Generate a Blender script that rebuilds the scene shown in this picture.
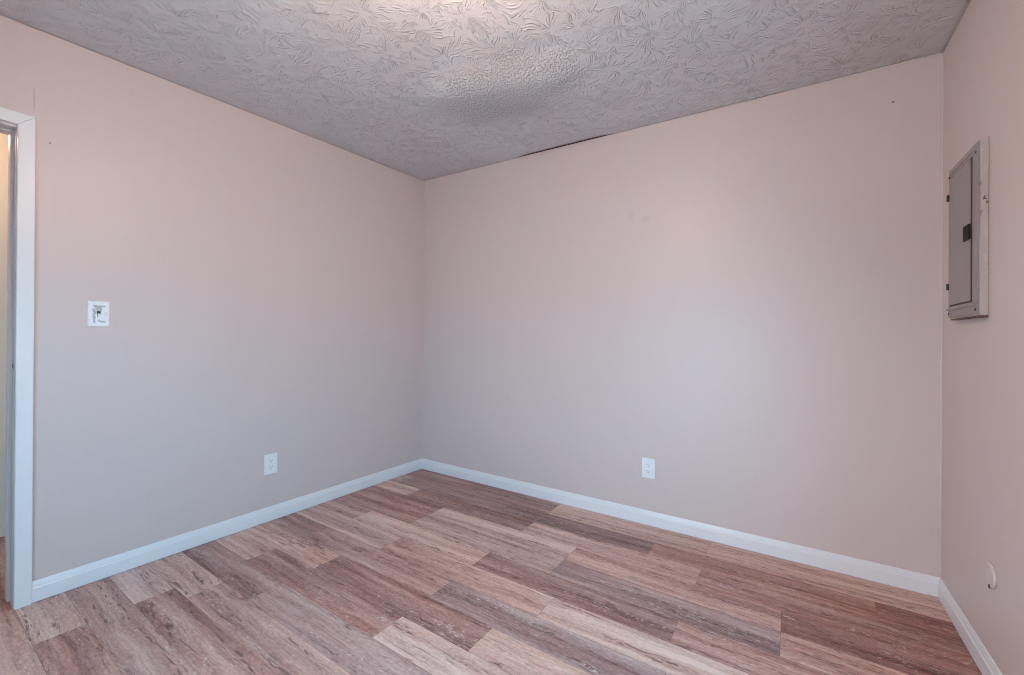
import bpy, bmesh, math, random
from mathutils import Vector, Matrix, noise

sc = bpy.context.scene
COL = sc.collection
for o in list(bpy.data.objects):
    bpy.data.objects.remove(o)

# ---------------------------------------------------------------- dimensions
W, D = 3.2434, 3.35                 # room: back wall along +X at y=0, left wall at x=0, right wall at x=W
TOP = 2.66                          # top of the wall carcass (hidden above the ceiling)
DOOR_Y0, DOOR_Y1, DOOR_H = -2.312, -3.07, 2.000
FW_X0, FW_X1 = 1.25, 2.30
WIN_Y0, WIN_Y1, WIN_Z0, WIN_Z1 = -1.30, -1.90, 0.42, 1.55

def zc(x, y):                       # height of the (uneven) ceiling line
    hl = 2.516 + 0.0352 * y
    return hl * (1 - x / W) + 2.44 * x / W

# ---------------------------------------------------------------- camera
F, YAW, PITCH, ROLL = 419.75, -0.58542, 0.00427, 0.00903
cam_d = bpy.data.cameras.new('camera')
cam = bpy.data.objects.new('camera', cam_d)
COL.objects.link(cam)
cam_d.sensor_fit = 'HORIZONTAL'
cam_d.sensor_width = 36.0
cam_d.lens = F / 1024 * 36.0
cam_d.clip_start = 0.02
fw = Vector((math.sin(YAW) * math.cos(PITCH), math.cos(YAW) * math.cos(PITCH), math.sin(PITCH)))
rt = Vector((math.cos(YAW), -math.sin(YAW), 0))
up = rt.cross(fw)
r2 = math.cos(ROLL) * rt + math.sin(ROLL) * up
u2 = -math.sin(ROLL) * rt + math.cos(ROLL) * up
m = Matrix((r2, u2, -fw)).transposed().to_4x4()
m.translation = Vector((2.67747, -2.62836, 1.13605))
cam.matrix_world = m
sc.camera = cam

# ---------------------------------------------------------------- view and world
sc.view_settings.view_transform = 'Standard'
sc.view_settings.look = 'None'
sc.view_settings.gamma = 1.0
sc.view_settings.use_curve_mapping = False
sc.view_settings.exposure = 0.05
sc.cycles.use_denoising = True
sc.cycles.filter_width = 1.05
sc.cycles.max_bounces = 14
sc.cycles.diffuse_bounces = 10
sc.cycles.transparent_max_bounces = 12
sc.cycles.sample_clamp_indirect = 8.0

SKY = 17.0                          # daylight strength
LAMP = 31.0                         # ceiling lamp (W)
HALL = 7.0                         # hallway lamp (W)

world = bpy.data.worlds.new('sky')
sc.world = world
world.use_nodes = True
nt = world.node_tree
nt.nodes.clear()
wo = nt.nodes.new('ShaderNodeOutputWorld')
bg = nt.nodes.new('ShaderNodeBackground')
tc = nt.nodes.new('ShaderNodeTexCoord')
sx = nt.nodes.new('ShaderNodeSeparateXYZ')
# bright haze towards the wall behind the viewer, clear blue sky on the right-hand side of the house
cr = nt.nodes.new('ShaderNodeValToRGB')
cr.color_ramp.elements[0].position = 0.35
cr.color_ramp.elements[0].color = (0.61, 0.86, 1.07, 1)
cr.color_ramp.elements[1].position = 0.80
cr.color_ramp.elements[1].color = (0.15, 0.61, 0.96, 1)
ma = nt.nodes.new('ShaderNodeMath')
ma.operation = 'MULTIPLY_ADD'
ma.inputs[1].default_value = 0.5
ma.inputs[2].default_value = 0.5
nt.links.new(tc.outputs['Generated'], sx.inputs[0])
nt.links.new(sx.outputs['X'], ma.inputs[0])
nt.links.new(ma.outputs[0], cr.inputs[0])
nt.links.new(cr.outputs[0], bg.inputs[0])
bg.inputs[1].default_value = SKY
nt.links.new(bg.outputs[0], wo.inputs[0])

# sampling guides for the daylight that comes through the windows
def portal(loc, sx_, sy_, toward):
    pd = bpy.data.lights.new('window_portal', 'AREA')
    pd.shape = 'RECTANGLE'
    pd.size = sx_
    pd.size_y = sy_
    pd.cycles.is_portal = True
    po = bpy.data.objects.new('window_portal', pd)
    COL.objects.link(po)
    po.location = loc
    po.rotation_euler = Vector(toward).to_track_quat('-Z', 'Y').to_euler()
portal((W + 0.125, (WIN_Y0 + WIN_Y1) / 2, (WIN_Z0 + WIN_Z1) / 2), WIN_Y0 - WIN_Y1, WIN_Z1 - WIN_Z0, (-1, 0, 0))
portal(((FW_X0 + FW_X1) / 2, -D - 0.125, (WIN_Z0 + WIN_Z1) / 2), FW_X1 - FW_X0, WIN_Z1 - WIN_Z0, (0, 1, 0))

# ---------------------------------------------------------------- node helper
class N:
    def __init__(self, name):
        self.m = bpy.data.materials.new(name)
        self.m.use_nodes = True
        self.t = self.m.node_tree
        self.t.nodes.clear()
        self.out = self.new('ShaderNodeOutputMaterial')
        self.b = self.new('ShaderNodeBsdfPrincipled')
        self.link(self.b.outputs[0], self.out.inputs[0])
    def new(self, kind, **kw):
        n = self.t.nodes.new(kind)
        for k, v in kw.items():
            setattr(n, k, v)
        return n
    def link(self, a, b):
        self.t.links.new(a, b)
    def put(self, sock, v):
        if v is None:
            return
        if hasattr(v, 'is_linked') or isinstance(v, bpy.types.NodeSocket):
            self.link(v, sock)
        else:
            sock.default_value = v
    def math(self, op, a, b=None, c=None, clamp=False):
        n = self.new('ShaderNodeMath', operation=op, use_clamp=clamp)
        self.put(n.inputs[0], a)
        self.put(n.inputs[1], b)
        self.put(n.inputs[2], c)
        return n.outputs[0]
    def vmath(self, op, a, b=None):
        n = self.new('ShaderNodeVectorMath', operation=op)
        self.put(n.inputs[0], a)
        self.put(n.inputs[1], b)
        return n.outputs['Value'] if op in ('LENGTH', 'DISTANCE', 'DOT_PRODUCT') else n.outputs[0]
    def noise(self, vec, scale=5, detail=2, rough=0.5, dist=0.0):
        n = self.new('ShaderNodeTexNoise')
        self.put(n.inputs['Vector'], vec)
        n.inputs['Scale'].default_value = scale
        n.inputs['Detail'].default_value = detail
        n.inputs['Roughness'].default_value = rough
        n.inputs['Distortion'].default_value = dist
        return n.outputs['Fac']
    def ramp(self, fac, stops, interp='LINEAR'):
        n = self.new('ShaderNodeValToRGB')
        n.color_ramp.interpolation = interp
        e = n.color_ramp.elements
        while len(e) < len(stops):
            e.new(0.5)
        for el, (p, c) in zip(e, stops):
            el.position = p
            el.color = (*c, 1) if len(c) == 3 else c
        self.put(n.inputs[0], fac)
        return n.outputs[0]
    def rng(self, v, a, b, c=0.0, d=1.0, smooth=True):
        n = self.new('ShaderNodeMapRange', interpolation_type='SMOOTHSTEP' if smooth else 'LINEAR')
        self.put(n.inputs[0], v)
        for i, x in enumerate((a, b, c, d)):
            n.inputs[i + 1].default_value = x
        return n.outputs[0]
    def mix(self, f, a, b, mode='MIX'):
        n = self.new('ShaderNodeMix', data_type='RGBA', blend_type=mode)
        self.put(n.inputs[0], f)
        for s, v in ((n.inputs[6], a), (n.inputs[7], b)):
            self.put(s, (*v, 1) if isinstance(v, tuple) and len(v) == 3 else v)
        return n.outputs[2]
    def obj(self):
        return self.new('ShaderNodeTexCoord').outputs['Object']
    def mapping(self, vec, scale=(1, 1, 1), loc=(0, 0, 0)):
        n = self.new('ShaderNodeMapping')
        self.put(n.inputs[0], vec)
        n.inputs['Scale'].default_value = scale
        n.inputs['Location'].default_value = loc
        return n.outputs[0]
    def xyz(self, v):
        n = self.new('ShaderNodeSeparateXYZ')
        self.put(n.inputs[0], v)
        return n.outputs
    def comb(self, x, y, z=0.0):
        n = self.new('ShaderNodeCombineXYZ')
        for s, v in zip(n.inputs, (x, y, z)):
            self.put(s, v)
        return n.outputs[0]
    def bump(self, h, dist=0.002, strength=1.0, normal=None):
        n = self.new('ShaderNodeBump')
        n.inputs['Distance'].default_value = dist
        n.inputs['Strength'].default_value = strength
        self.put(n.inputs['Height'], h)
        if normal is not None:
            self.put(n.inputs['Normal'], normal)
        return n.outputs[0]
    def done(self, color=None, rough=0.5, normal=None, spec=0.5, metal=0.0):
        self.put(self.b.inputs['Base Color'], (*color, 1) if isinstance(color, tuple) else color)
        self.put(self.b.inputs['Roughness'], rough)
        self.put(self.b.inputs['Specular IOR Level'], spec)
        self.put(self.b.inputs['Metallic'], metal)
        if normal is not None:
            self.put(self.b.inputs['Normal'], normal)
        return self.m

# ---------------------------------------------------------------- materials
WALLC = (0.65, 0.54, 0.508)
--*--
**EXERCISE DIRECTIONS:** Pictures stay out. Repeat only the lines from the beginning of the data through the line that has "WIN_Y0, WIN_Y1, WIN_Z0, WIN_Z1".

**CORRECT ANSWER:**
Generate a Blender script that rebuilds the scene shown in this picture.
import bpy, bmesh, math, random
from mathutils import Vector, Matrix, noise

sc = bpy.context.scene
COL = sc.collection
for o in list(bpy.data.objects):
    bpy.data.objects.remove(o)

# ---------------------------------------------------------------- dimensions
W, D = 3.2434, 3.35                 # room: back wall along +X at y=0, left wall at x=0, right wall at x=W
TOP = 2.66                          # top of the wall carcass (hidden above the ceiling)
DOOR_Y0, DOOR_Y1, DOOR_H = -2.312, -3.07, 2.000
FW_X0, FW_X1 = 1.25, 2.30
WIN_Y0, WIN_Y1, WIN_Z0, WIN_Z1 = -1.30, -1.90, 0.42, 1.55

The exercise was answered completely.